D’autant que là encore, l’impact sur les réserves serait limité : si le gel en euro courant des pensions dégagerait une économie de près de 1,4 milliard d'euros dès 2016, l’horizon d’épuisement des réserves ne serait au mieux repousser que d’un an.

Report de l'âge légal

Conséquence, «le report de l’âge de départ reste le principal levier pour assurer l’équilibre des régimes, sous quelque forme que ce soit», plaide le clan patronal. «Le Medef va revenir avec sa proposition de déconnecter l’âge de départ sans abattement dans les régimes complémentaires de l’âge légal de départ du régime général», anticipe Serge Lavagna.

À la demande du patronat, les services Agirc-Arrco ont chiffré l’impact d’un décalage de l’âge d’ouverture des droits de six mois par an jusqu’à 64 ans à partir de la génération née en 1956, complété par un report parallèle de l’âge d’atteinte du taux plein sans décote (de 67 à 69 ans) et de l’âge d’accès aux carrières longues. Résultat, à population active inchangée, la mesure rapporterait 810 millions d'euros dès 2017 et 3,4 milliards d'euros en 2020 tandis que l’horizon d’épuisement des réserves serait repoussé de 5 ans pour les deux régimes.

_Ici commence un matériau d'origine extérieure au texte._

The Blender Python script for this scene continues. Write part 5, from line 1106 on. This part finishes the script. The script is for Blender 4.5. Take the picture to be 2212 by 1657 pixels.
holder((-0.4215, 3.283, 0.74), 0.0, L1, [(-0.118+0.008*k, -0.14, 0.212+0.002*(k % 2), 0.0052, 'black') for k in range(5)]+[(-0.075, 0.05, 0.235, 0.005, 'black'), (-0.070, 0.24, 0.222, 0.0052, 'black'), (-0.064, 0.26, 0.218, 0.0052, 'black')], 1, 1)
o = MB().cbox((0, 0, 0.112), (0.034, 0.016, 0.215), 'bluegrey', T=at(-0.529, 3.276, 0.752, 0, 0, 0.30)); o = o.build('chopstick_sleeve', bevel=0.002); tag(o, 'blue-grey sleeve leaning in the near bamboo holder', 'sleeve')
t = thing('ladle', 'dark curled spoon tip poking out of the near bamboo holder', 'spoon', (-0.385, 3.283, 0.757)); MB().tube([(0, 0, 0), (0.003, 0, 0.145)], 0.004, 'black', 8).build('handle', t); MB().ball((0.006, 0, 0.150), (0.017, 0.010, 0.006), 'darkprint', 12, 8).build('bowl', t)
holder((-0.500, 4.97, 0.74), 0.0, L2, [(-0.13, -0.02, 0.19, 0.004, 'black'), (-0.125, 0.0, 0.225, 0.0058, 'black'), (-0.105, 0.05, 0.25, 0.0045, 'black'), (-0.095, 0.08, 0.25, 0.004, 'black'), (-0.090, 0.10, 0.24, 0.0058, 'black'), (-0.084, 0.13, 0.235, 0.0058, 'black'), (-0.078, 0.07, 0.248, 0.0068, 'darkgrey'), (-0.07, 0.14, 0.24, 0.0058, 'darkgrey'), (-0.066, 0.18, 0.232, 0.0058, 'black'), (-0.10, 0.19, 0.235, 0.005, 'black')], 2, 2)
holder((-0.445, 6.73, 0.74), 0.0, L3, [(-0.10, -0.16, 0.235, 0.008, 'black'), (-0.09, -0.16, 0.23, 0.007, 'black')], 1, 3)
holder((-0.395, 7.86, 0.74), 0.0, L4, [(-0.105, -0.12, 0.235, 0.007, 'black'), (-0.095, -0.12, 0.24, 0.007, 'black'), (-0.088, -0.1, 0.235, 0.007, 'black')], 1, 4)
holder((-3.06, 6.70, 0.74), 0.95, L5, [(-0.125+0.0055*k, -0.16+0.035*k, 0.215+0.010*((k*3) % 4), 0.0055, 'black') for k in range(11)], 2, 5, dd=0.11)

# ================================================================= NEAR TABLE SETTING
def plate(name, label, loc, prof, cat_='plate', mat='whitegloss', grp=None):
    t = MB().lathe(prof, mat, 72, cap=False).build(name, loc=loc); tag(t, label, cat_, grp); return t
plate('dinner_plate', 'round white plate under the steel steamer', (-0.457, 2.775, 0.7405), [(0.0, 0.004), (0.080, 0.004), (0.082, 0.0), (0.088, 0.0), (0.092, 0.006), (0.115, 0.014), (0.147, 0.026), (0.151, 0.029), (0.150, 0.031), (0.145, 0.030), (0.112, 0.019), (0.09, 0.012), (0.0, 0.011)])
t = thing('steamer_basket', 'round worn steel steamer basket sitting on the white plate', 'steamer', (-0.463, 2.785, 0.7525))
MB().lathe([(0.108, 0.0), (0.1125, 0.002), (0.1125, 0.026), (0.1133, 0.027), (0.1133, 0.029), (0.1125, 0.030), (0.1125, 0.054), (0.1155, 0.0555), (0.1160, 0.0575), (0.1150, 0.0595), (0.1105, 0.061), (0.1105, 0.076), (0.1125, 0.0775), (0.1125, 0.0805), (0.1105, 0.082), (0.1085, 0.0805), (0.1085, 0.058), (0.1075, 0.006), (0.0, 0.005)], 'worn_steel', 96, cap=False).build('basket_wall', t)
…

La négociation n’a pas officiellement démarré que ce pavé dans la mare fait déjà débat parmi les négociateurs. Pour la CFTC, la CGT mais aussi la CFDT, échaudées par le précédent de 2013, «l’Agirc-Arrco n’a pas à jouer les poissons pilotes du gouvernement en anticipant un nouveau recul de l’âge», tonne Patrick Poizat (CFTC). «Les régimes complémentaires doivent rester arrimés au régime de base», renchérit Jean-Louis Malys (CFDT).

Un argument susceptible toutefois de se retourner contre ces syndicats dans le cas où l’opposition qui ne fait pas mystère de son souhait de repousser l’âge légal, reviendrait au pouvoir en 2017. A contrario, le camp patronal ne se prive pas d’en appeler à la responsabilité des partenaires sociaux en tant que gestionnaires: «Il est difficile de revendiquer une autonomie de gestion vis-à-vis des pouvoirs publics sans en faire la preuve dans la négociation… même si ce n’est pas sans risque politique», résume un observateur. Au patronat et aux syndicats de trancher ce nœud gordien.